The Son, Jesus Christ
The First Vision is the most important revelation of Christ since Jesus Christ revealed Himself to His disciples after His Resurrection.
This was powerfully taught to me through an experience I had a few years ago. While I was waiting in a local restaurant, I began to look through a magazine that featured an article on Easter. After reporting that Easter gives hope of life after death for millions of Christians around the world, it concluded by observing that there were no modern witnesses of Christ’s Resurrection. Those who saw the resurrected Christ had all died thousands of years ago, the article said, and now we were only left to trust their accounts found in the Bible. My mind immediately turned to the First Vision. It struck me how powerfully that event confirms one of the main messages of the New Testament: that Jesus Christ really is God’s Beloved Son and that He really did conquer death through the Resurrection.
But the First Vision does so much more than just confirm what the Bible says about Jesus Christ. While the Bible reveals that Christ lived and spoke, the First Vision reveals that He lives and speaks.6 While the Bible reveals that Christ formed His Church anciently, the First Vision reveals that His Church was lost but “that the fulness of [His] gospel” would be restored.7 Before the First Vision, many believed that “there [are] no such things as visions or revelations in these days; that all such things had ceased with the apostles” (Joseph Smith—History 1:21). The First Vision dramatically reveals that revelation is for our day. The living Christ is the Christ who reveals Himself in the First Vision, and it is that Christ that all the world must come to know to be saved.

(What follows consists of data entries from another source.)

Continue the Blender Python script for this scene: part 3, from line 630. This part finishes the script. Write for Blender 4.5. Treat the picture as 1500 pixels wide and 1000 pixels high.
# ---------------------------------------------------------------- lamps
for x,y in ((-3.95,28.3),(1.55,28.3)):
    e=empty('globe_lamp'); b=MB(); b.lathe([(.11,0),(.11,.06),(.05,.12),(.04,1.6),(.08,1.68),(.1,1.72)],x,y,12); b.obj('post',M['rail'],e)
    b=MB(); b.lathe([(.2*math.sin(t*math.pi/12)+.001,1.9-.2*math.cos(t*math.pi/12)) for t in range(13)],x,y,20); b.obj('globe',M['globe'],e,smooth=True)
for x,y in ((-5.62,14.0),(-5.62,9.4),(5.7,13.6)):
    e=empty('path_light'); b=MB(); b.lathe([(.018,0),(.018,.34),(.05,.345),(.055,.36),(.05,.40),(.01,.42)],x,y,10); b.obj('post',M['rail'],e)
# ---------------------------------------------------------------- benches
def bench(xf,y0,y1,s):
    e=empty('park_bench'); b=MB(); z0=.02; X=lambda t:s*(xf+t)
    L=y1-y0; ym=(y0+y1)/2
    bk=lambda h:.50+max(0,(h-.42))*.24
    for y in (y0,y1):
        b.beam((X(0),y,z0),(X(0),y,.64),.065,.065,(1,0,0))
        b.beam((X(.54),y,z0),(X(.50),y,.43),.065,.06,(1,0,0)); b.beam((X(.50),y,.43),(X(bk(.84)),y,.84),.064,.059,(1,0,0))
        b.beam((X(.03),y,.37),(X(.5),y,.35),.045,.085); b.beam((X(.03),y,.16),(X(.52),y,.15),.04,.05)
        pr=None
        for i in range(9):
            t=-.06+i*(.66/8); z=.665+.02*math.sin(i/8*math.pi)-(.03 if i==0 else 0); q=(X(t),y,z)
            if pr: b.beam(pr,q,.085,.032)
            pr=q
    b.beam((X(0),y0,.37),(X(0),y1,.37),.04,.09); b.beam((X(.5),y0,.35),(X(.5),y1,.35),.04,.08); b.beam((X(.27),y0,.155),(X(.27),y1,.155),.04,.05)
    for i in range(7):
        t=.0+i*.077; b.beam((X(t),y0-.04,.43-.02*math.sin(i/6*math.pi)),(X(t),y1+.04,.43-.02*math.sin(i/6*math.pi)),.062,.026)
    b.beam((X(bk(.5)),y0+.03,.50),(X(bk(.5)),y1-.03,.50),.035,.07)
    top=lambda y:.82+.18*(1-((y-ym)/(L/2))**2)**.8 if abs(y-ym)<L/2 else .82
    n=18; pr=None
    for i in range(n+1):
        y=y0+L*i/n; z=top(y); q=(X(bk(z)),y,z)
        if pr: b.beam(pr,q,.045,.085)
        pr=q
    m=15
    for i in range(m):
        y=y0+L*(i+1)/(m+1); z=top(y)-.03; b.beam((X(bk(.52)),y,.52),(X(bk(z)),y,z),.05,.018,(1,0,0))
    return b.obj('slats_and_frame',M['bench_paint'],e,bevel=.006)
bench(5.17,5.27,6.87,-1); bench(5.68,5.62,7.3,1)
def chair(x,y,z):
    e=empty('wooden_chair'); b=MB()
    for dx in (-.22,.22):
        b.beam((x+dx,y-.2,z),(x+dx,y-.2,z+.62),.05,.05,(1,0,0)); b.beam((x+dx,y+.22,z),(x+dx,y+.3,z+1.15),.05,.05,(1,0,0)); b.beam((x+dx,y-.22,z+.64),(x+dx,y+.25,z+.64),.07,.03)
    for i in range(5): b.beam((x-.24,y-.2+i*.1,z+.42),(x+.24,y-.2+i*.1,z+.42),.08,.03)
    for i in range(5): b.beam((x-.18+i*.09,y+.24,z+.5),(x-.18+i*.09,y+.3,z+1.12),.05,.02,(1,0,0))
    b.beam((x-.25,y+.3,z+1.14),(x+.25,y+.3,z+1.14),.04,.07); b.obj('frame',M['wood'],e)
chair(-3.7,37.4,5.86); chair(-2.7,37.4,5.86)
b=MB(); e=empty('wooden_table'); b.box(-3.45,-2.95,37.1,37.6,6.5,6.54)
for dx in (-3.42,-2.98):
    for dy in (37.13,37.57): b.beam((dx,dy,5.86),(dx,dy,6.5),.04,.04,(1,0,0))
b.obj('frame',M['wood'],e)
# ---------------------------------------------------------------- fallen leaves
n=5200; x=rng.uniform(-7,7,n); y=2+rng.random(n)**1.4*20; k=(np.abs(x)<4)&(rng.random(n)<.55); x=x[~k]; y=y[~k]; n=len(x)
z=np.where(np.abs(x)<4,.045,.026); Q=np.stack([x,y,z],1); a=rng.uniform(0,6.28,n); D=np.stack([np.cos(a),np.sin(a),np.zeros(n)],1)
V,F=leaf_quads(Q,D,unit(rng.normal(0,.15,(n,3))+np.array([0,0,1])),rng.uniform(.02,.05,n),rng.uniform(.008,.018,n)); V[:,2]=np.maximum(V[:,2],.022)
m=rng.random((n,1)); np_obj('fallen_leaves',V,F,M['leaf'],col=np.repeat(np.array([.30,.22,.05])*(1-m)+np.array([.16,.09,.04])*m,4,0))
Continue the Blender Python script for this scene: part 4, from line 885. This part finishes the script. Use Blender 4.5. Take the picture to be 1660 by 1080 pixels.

Knowing the Father and the Son
Although it was Joseph Smith’s First Vision, in a sense it belongs to all of us. I came to understand that as a missionary. Because the First Vision is part of the first lesson missionaries share, I had the opportunity to teach and testify of it often. The more I shared the First Vision, the more I realized how profound and powerful it really is. The people I taught came to know God better through the First Vision, and so did I.8 I began to see the First Vision as not just a revelation for Joseph Smith but a revelation for all of us. It is the great introductory revelation of God and Christ to all the world in the latter days.
Not only does it reveal much about Heavenly Father and Jesus Christ, but the First Vision also provides a pattern for how we can come to know Them too. We can seek Them and find Them, just as Joseph Smith did. Following the example of Joseph, we can desire, study, obey, and pray until we know Them for ourselves.9 And we can continue to follow this pattern throughout our lives as we seek to know Them better and draw closer to Them.
Although I was not there in the woods to see the First Vision, I have followed this pattern, and the Holy Spirit has confirmed these truths to me. I have come to know my Father in Heaven and my Savior, Jesus Christ, through the First Vision. And through the pattern and truths revealed in the First Vision, They invite all of us to come to know Them better.
As we end this year’s study of the Old Testament and prepare to begin next year’s study of the New Testament, we should remember that what we learn from the First Vision influences the way we read and understand those holy books of scripture. This is because the God of the Bible is the God of the First Vision. The same God who spoke to Moses from Mount Sinai spoke to Joseph Smith in the Sacred Grove. The same resurrected Christ that appeared to His Apostles in the New Testament appeared to Joseph Smith in the First Vision. What we learn about the Father and the Son from the First Vision becomes a lens through which we see and interpret Them throughout the scriptures. The Lord Jesus Christ speaks today, just as He did anciently. May we continue to “Hear Him” (Joseph Smith—History 1:17).